GPFL: A Gradient Projection-Based Client Selection Framework for Efficient Federated Learning
Shijie Na, Yuzhi Liang, Siu-Ming Yiu
TL;DR
GPFL tackles the challenge of client selection in federated learning under non-IID data by introducing Gradient Projection (GP) to quantify how well a client's local gradient aligns with the global descent direction, augmented by Gradient Projection Confidence Bound (GPCB) to balance exploration and exploitation. A pre-selection strategy reduces communication and computation by filtering candidates before training, while a momentum-based gradient approach stabilizes updates.

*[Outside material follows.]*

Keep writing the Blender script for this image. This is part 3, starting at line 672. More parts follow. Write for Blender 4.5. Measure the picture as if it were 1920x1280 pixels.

Theoretical regret bounds and convergence analysis accompany extensive experiments on FEMNIST and CIFAR-10, showing GPFL achieves faster convergence and higher test accuracy than baselines, particularly in non-IID settings, with notable improvements on FEMNIST. The framework demonstrates practical impact by lowering training time and improving robustness to data heterogeneity, paving the way for more efficient, privacy-preserving federated systems.
Abstract
Federated learning client selection is crucial for determining participant clients while balancing model accuracy and communication efficiency. Existing methods have limitations in handling data heterogeneity, computational burdens, and independent client treatment. To address these challenges, we propose GPFL, which measures client value by comparing local and global descent directions. We also employ an Exploit-Explore mechanism to enhance performance. Experimental results on FEMINST and CIFAR-10 datasets demonstrate that GPFL outperforms baselines in Non-IID scenarios, achieving over 9\% improvement in FEMINST test accuracy. Moreover, GPFL exhibits shorter computation times through pre-selection and parameter reuse in federated learning.